WHAT IS ASKED
Provide only the number of lines in the records below that include "were".

ITEMS
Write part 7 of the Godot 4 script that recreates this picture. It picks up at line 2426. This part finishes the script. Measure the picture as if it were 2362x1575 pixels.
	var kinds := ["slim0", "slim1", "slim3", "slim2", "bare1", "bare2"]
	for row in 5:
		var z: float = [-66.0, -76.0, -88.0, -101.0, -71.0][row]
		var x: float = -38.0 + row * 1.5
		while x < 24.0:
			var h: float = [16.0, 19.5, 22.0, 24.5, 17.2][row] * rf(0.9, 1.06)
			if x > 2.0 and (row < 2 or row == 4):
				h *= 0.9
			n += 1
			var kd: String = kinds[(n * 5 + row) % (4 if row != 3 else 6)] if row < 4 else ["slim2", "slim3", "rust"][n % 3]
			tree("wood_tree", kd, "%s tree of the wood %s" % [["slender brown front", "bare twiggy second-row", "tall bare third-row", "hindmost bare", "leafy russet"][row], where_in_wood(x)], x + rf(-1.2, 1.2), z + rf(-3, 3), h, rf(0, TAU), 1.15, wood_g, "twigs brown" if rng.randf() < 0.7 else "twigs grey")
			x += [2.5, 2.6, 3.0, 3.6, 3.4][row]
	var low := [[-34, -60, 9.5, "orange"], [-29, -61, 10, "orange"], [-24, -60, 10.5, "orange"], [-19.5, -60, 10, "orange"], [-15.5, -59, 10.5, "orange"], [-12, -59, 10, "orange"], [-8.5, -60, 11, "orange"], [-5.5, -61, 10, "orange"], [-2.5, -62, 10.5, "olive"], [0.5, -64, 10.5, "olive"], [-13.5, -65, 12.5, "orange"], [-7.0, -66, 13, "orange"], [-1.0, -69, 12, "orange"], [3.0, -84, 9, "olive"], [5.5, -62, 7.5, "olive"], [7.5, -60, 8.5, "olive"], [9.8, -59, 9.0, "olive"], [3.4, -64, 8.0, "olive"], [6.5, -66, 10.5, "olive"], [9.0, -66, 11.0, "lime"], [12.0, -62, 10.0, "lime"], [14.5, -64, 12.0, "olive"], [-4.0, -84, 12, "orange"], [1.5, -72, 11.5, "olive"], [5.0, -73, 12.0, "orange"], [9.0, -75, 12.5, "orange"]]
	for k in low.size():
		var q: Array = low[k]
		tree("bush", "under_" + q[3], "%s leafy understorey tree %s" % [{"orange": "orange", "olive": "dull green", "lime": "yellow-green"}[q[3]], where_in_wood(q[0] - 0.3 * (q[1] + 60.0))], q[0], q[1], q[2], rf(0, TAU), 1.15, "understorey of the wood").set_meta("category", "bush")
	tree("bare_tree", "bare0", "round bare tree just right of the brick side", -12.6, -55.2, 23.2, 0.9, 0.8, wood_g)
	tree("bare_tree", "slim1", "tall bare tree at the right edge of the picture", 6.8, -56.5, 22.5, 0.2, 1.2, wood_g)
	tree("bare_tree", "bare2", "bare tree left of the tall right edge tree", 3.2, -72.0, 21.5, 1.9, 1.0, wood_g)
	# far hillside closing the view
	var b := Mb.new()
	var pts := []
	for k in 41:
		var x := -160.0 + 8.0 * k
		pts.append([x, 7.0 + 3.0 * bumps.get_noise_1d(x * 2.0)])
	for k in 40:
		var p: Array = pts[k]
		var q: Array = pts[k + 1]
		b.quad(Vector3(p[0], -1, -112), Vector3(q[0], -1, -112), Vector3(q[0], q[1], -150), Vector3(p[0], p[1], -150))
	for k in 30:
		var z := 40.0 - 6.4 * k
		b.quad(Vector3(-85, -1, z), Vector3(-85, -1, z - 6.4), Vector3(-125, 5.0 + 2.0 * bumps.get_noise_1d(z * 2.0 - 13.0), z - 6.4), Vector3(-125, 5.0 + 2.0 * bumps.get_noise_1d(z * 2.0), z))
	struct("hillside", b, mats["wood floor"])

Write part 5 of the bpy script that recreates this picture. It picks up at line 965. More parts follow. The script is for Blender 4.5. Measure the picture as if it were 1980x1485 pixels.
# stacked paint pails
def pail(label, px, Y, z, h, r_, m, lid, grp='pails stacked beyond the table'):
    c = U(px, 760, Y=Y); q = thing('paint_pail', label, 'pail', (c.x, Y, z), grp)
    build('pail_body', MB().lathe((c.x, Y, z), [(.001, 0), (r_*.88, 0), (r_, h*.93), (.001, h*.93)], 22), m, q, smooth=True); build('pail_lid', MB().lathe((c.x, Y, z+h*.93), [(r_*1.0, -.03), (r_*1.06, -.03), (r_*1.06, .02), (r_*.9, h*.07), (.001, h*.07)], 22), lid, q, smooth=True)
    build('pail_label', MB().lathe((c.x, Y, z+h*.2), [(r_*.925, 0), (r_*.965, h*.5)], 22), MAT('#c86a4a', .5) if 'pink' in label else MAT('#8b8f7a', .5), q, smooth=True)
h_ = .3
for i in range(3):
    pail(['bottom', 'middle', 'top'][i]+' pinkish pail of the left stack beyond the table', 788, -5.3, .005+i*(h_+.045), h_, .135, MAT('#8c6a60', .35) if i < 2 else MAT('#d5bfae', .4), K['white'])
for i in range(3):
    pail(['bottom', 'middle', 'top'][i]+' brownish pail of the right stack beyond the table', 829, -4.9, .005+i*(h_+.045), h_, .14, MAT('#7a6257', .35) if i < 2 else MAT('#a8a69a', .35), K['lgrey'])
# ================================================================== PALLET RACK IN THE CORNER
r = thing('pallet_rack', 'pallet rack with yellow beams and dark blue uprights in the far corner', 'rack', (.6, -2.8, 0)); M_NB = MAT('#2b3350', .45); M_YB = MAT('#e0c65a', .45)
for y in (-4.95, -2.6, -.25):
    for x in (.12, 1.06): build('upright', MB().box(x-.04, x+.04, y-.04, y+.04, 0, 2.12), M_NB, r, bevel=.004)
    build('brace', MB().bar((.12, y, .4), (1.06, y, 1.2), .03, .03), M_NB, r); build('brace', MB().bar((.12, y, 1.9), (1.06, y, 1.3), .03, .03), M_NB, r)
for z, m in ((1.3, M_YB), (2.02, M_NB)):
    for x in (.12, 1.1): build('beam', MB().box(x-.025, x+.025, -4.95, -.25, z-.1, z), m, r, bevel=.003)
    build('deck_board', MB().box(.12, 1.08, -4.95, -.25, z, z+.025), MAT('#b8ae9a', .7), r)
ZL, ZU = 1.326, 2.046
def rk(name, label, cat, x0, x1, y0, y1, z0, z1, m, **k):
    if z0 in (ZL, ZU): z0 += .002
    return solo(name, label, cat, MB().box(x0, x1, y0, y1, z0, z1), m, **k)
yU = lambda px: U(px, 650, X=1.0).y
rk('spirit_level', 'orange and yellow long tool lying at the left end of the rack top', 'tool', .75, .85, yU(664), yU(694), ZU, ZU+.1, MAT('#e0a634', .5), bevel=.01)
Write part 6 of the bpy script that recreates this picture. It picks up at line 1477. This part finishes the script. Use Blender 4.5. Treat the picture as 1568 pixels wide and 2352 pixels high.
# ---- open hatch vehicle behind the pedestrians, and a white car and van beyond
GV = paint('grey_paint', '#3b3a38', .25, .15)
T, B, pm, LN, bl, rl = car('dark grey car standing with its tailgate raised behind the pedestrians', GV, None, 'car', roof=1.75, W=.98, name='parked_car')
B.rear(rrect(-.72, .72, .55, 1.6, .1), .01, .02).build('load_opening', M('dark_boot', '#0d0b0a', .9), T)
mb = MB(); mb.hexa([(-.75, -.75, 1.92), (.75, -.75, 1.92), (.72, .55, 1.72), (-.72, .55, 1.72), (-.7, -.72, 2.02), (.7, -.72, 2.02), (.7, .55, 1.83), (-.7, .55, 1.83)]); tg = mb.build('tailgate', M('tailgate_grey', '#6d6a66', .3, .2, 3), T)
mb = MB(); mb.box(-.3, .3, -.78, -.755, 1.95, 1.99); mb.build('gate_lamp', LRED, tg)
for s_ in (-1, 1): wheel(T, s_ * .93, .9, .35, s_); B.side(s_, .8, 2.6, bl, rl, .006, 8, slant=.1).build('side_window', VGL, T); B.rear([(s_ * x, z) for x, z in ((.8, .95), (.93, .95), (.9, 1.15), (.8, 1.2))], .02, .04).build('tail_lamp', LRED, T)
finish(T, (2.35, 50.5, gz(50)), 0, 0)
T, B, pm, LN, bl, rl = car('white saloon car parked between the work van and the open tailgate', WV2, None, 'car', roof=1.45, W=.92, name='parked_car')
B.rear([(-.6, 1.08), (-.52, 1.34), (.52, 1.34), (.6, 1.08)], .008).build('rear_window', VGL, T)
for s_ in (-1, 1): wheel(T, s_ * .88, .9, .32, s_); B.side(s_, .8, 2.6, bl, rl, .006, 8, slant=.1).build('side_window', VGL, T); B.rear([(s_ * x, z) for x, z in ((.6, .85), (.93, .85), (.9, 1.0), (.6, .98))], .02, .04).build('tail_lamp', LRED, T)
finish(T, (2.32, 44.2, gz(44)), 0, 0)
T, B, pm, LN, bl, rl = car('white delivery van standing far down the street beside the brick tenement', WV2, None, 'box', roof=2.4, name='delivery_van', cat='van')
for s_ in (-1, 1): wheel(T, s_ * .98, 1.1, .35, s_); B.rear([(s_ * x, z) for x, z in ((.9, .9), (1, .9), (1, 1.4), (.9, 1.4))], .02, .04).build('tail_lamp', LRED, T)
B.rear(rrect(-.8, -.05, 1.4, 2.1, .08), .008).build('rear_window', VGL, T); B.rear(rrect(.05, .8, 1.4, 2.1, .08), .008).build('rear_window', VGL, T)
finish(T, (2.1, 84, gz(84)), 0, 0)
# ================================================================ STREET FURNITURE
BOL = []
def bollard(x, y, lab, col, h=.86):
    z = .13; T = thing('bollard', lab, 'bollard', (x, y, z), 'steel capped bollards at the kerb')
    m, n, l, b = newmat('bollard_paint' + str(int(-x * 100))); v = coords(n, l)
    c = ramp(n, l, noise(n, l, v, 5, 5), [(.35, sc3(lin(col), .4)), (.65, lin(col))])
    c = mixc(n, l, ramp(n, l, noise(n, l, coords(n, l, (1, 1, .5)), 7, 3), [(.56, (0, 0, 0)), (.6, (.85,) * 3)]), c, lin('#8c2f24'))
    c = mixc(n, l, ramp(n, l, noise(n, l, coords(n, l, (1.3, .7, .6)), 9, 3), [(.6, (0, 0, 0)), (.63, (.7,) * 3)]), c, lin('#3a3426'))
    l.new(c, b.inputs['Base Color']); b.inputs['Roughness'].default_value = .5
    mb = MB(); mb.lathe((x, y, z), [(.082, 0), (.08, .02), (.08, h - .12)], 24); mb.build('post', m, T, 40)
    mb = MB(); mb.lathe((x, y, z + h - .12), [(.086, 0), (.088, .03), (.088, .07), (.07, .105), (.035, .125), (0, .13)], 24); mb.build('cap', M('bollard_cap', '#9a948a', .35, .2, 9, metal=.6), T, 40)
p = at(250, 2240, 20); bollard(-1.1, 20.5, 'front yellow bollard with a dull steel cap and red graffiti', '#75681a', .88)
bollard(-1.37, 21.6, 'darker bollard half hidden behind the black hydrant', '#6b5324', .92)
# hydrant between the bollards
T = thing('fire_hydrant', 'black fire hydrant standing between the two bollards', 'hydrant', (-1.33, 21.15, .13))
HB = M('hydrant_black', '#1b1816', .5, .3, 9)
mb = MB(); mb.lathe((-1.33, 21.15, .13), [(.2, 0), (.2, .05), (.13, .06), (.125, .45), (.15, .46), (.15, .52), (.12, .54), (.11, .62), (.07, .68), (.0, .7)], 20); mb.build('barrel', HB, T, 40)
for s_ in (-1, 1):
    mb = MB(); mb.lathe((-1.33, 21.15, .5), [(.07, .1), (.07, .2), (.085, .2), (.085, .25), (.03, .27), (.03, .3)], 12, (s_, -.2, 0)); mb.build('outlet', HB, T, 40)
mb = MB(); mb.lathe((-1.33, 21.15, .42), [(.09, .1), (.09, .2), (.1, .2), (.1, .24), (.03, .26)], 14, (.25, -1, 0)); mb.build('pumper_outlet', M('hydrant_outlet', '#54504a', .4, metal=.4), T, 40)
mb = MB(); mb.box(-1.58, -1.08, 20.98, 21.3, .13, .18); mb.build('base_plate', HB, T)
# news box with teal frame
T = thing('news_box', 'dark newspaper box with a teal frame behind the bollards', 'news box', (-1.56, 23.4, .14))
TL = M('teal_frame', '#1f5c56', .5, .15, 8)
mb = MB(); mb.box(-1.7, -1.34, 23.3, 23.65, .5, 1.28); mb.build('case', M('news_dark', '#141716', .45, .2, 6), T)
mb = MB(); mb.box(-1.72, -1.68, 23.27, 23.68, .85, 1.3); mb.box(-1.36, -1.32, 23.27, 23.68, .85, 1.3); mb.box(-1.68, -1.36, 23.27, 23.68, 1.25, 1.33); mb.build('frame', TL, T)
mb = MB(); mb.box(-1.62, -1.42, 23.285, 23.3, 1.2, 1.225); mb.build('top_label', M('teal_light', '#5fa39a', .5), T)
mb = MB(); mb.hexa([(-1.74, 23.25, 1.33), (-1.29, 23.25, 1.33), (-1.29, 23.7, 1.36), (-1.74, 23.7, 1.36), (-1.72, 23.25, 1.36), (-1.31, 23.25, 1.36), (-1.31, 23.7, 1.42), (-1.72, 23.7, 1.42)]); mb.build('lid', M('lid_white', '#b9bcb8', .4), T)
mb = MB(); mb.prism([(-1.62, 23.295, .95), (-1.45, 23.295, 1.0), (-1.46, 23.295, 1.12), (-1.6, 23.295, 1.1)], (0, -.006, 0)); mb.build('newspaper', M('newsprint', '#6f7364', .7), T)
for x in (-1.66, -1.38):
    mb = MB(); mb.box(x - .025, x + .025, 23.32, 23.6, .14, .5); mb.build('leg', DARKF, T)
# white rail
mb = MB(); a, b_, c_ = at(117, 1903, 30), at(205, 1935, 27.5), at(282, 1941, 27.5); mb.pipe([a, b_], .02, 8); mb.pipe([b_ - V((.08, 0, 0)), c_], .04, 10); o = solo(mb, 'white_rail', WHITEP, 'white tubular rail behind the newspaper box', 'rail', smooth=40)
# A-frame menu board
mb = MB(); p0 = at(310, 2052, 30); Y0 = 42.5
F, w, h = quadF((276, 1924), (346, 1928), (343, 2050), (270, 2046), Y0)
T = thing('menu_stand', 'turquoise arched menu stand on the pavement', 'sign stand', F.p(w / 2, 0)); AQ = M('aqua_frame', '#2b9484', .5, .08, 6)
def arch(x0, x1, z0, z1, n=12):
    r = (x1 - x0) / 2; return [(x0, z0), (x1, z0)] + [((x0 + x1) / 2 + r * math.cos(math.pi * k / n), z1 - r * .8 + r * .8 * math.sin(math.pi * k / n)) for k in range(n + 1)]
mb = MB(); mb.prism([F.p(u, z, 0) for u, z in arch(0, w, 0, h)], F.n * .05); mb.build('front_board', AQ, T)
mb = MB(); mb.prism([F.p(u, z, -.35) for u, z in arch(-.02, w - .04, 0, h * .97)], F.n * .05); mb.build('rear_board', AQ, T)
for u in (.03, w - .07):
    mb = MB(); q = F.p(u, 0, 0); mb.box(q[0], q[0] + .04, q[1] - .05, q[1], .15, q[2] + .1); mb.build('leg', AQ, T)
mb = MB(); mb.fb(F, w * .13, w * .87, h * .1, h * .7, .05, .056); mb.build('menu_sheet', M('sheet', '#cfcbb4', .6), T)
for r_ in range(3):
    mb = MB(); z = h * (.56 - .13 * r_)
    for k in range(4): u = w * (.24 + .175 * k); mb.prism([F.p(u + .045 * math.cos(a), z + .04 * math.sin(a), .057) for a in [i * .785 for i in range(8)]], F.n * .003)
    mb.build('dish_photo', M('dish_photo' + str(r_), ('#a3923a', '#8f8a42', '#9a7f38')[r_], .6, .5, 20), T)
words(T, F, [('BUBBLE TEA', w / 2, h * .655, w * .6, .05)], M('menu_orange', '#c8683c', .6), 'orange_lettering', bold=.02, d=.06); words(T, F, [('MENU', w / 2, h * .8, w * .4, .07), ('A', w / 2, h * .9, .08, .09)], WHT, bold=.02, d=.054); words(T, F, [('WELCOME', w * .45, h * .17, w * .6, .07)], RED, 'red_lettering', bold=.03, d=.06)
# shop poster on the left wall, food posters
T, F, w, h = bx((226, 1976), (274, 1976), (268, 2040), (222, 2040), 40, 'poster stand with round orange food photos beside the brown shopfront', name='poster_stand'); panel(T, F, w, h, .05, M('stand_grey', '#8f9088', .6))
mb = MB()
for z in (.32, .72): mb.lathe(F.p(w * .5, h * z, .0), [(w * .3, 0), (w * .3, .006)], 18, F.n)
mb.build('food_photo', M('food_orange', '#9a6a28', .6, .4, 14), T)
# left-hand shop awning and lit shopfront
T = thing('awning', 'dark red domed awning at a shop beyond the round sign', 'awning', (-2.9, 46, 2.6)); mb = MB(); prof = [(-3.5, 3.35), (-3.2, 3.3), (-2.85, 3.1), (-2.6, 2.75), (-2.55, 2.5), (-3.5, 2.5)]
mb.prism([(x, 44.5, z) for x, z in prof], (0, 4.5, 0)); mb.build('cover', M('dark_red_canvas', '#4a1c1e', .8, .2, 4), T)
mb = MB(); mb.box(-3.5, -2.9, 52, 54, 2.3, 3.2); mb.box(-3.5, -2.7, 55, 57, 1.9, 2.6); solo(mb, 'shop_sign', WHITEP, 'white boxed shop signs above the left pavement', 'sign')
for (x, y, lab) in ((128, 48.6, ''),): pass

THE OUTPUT
2